Short task:
Skip the pictures, please, and write out exactly the lines from the opening of the data through the line containing "sc.view_settings.exposure = 0.2;".

Data extract:
* BEGIN *

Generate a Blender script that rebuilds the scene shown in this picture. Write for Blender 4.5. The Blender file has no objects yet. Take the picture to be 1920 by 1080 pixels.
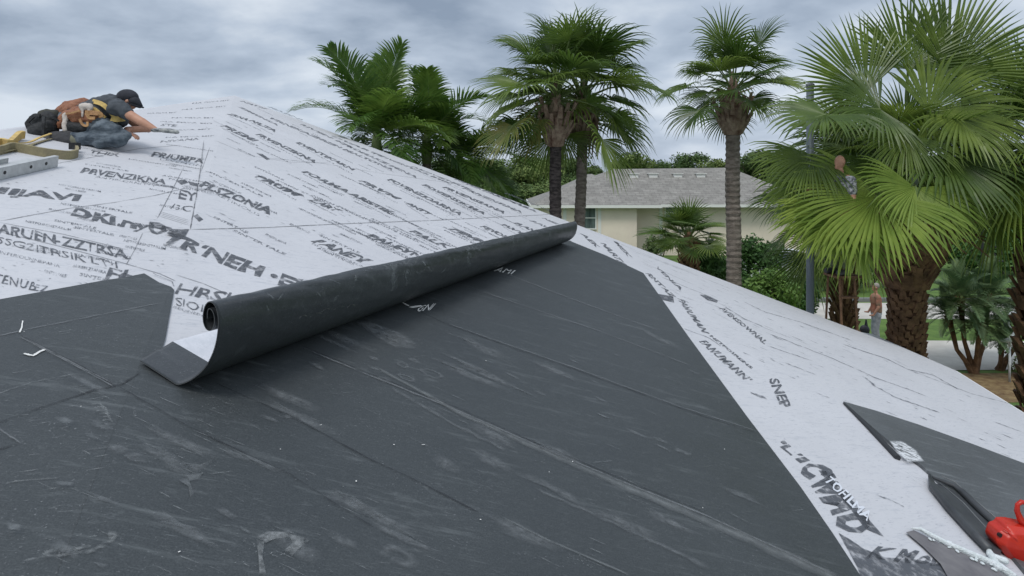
import bpy, bmesh, math, random
from mathutils import Vector, Matrix, noise
from mathutils.geometry import tessellate_polygon
random.seed(7)
R = math.radians
sc = bpy.context.scene
COL = sc.collection

# ------------------------------------------------------------------ camera
FP, HZ = 1200.0, 332.0          # focal length in photo pixels, horizon row
cam = bpy.data.cameras.new("camera"); co = bpy.data.objects.new("camera", cam); COL.objects.link(co)
cam.sensor_width = 36; cam.lens = FP * 36 / 1920; cam.shift_y = -(540 - HZ) / 1920
cam.clip_start = 0.05; cam.clip_end = 6000
co.location = (0, 0, 0); co.rotation_euler = (R(90), 0, 0)
sc.camera = co
sc.view_settings.view_transform = 'Standard'; sc.view_settings.look = 'None'
sc.view_settings.exposure = 0.2; sc.view_settings.gamma = 1

# ------------------------------------------------------------------ world
SUN_EL, SUN_AZ = 58, 200
w = bpy.data.worlds.new("World"); sc.world = w; w.use_nodes = True
nt = w.node_tree; N = nt.nodes; LK = nt.links; N.clear()
def nd(tree, t, **kw):
    n = tree.nodes.new(t)
    for k, v in kw.items():
        if k in n.inputs.keys(): n.inputs[k].default_value = v
        else: setattr(n, k, v)
    return n
out = nd(nt, 'ShaderNodeOutputWorld'); bg = nd(nt, 'ShaderNodeBackground')
sky = nd(nt, 'ShaderNodeTexSky'); sky.sky_type = 'NISHITA'; sky.sun_disc = False
sky.sun_elevation = R(SUN_EL); sky.sun_rotation = R(SUN_AZ); sky.dust_density = 3
tc = nd(nt, 'ShaderNodeTexCoord'); sp = nd(nt, 'ShaderNodeSeparateXYZ'); LK.new(tc.outputs['Generated'], sp.inputs[0])
def M2(op, a, b=None, c=None, clamp=False):
    n = nd(nt, 'ShaderNodeMath', operation=op); n.use_clamp = clamp
    for i, x in enumerate((a, b, c)):
        if x is None: continue
        if isinstance(x, (int, float)): n.inputs[i].default_value = x
        else: LK.new(x, n.inputs[i])
    return n.outputs[0]
zc = M2('ADD', M2('MAXIMUM', sp.outputs[2], 0.0), 0.22)
cx = nd(nt, 'ShaderNodeCombineXYZ'); LK.new(M2('DIVIDE', sp.outputs[0], zc), cx.inputs[0]); LK.new(M2('DIVIDE', sp.outputs[1], zc), cx.inputs[1])
cx.inputs[2].default_value = 3.1
n1 = nd(nt, 'ShaderNodeTexNoise', Scale=0.72, Detail=8.0, Roughness=0.52, Distortion=0.25); LK.new(cx.outputs[0], n1.inputs['Vector'])
n2 = nd(nt, 'ShaderNodeTexNoise', Scale=2.2, Detail=6.0, Roughness=0.5, Distortion=0.2); LK.new(cx.outputs[0], n2.inputs['Vector'])
cl = M2('ADD', M2('MULTIPLY', n1.outputs[0], 0.7), M2('MULTIPLY', n2.outputs[0], 0.3))
cr = nd(nt, 'ShaderNodeValToRGB'); LK.new(cl, cr.inputs[0])
e = cr.color_ramp.elements
e[0].position = 0.41; e[0].color = (0.24, 0.30, 0.39, 1)
e[1].position = 0.575; e[1].color = (0.70, 0.755, 0.82, 1)
m = e.new(0.49); m.color = (0.43, 0.50, 0.60, 1)
# brighter band low down
hb = nd(nt, 'ShaderNodeValToRGB'); LK.new(sp.outputs[2], hb.inputs[0])
hb.color_ramp.elements[0].position = 0.0; hb.color_ramp.elements[0].color = (0.55, 0.55, 0.55, 1)
hb.color_ramp.elements[1].position = 0.2; hb.color_ramp.elements[1].color = (0.0, 0.0, 0.0, 1)
mx = nd(nt, 'ShaderNodeMixRGB'); LK.new(hb.outputs[0], mx.inputs[0]); LK.new(cr.outputs[0], mx.inputs[1]); mx.inputs[2].default_value = (0.56, 0.64, 0.77, 1)
# overhead cloud deck is brighter than the low one
up = nd(nt, 'ShaderNodeMapRange'); LK.new(sp.outputs[2], up.inputs[0]); up.inputs[1].default_value = 0.3; up.inputs[2].default_value = 0.9; up.inputs[3].default_value = 1.0; up.inputs[4].default_value = 1.5
vm = nd(nt, 'ShaderNodeVectorMath', operation='SCALE'); LK.new(mx.outputs[0], vm.inputs[0]); LK.new(up.outputs[0], vm.inputs['Scale'])
sv = nd(nt, 'ShaderNodeVectorMath', operation='SCALE'); LK.new(sky.outputs[0], sv.inputs[0]); sv.inputs['Scale'].default_value = 0.10
mm = nd(nt, 'ShaderNodeMixRGB'); mm.inputs[0].default_value = 0.88; LK.new(sv.outputs[0], mm.inputs[1]); LK.new(vm.outputs[0], mm.inputs[2])
LK.new(mm.outputs[0], bg.inputs[0]); bg.inputs[1].default_value = 1.0; LK.new(bg.outputs[0], out.inputs[0])

sl = bpy.data.lights.new("sun", 'SUN'); sl.energy = 1.35; sl.angle = R(18); sl.color = (1, 0.97, 0.93)
so = bpy.data.objects.new("sun", sl); COL.objects.link(so)
az = R(SUN_AZ); sd = Vector((math.sin(az) * math.cos(R(SUN_EL)), math.cos(az) * math.cos(R(SUN_EL)), math.sin(R(SUN_EL))))
so.rotation_euler = (-sd).to_track_quat('-Z', 'Y').to_euler(); so.location = (0, 0, 40)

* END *

Exercise output:
Generate a Blender script that rebuilds the scene shown in this picture. Write for Blender 4.5. The Blender file has no objects yet. Take the picture to be 1920 by 1080 pixels.
import bpy, bmesh, math, random
from mathutils import Vector, Matrix, noise
from mathutils.geometry import tessellate_polygon
random.seed(7)
R = math.radians
sc = bpy.context.scene
COL = sc.collection

# ------------------------------------------------------------------ camera
FP, HZ = 1200.0, 332.0          # focal length in photo pixels, horizon row
cam = bpy.data.cameras.new("camera"); co = bpy.data.objects.new("camera", cam); COL.objects.link(co)
cam.sensor_width = 36; cam.lens = FP * 36 / 1920; cam.shift_y = -(540 - HZ) / 1920
cam.clip_start = 0.05; cam.clip_end = 6000
co.location = (0, 0, 0); co.rotation_euler = (R(90), 0, 0)
sc.camera = co
sc.view_settings.view_transform = 'Standard'; sc.view_settings.look = 'None'
sc.view_settings.exposure = 0.2; sc.view_settings.gamma = 1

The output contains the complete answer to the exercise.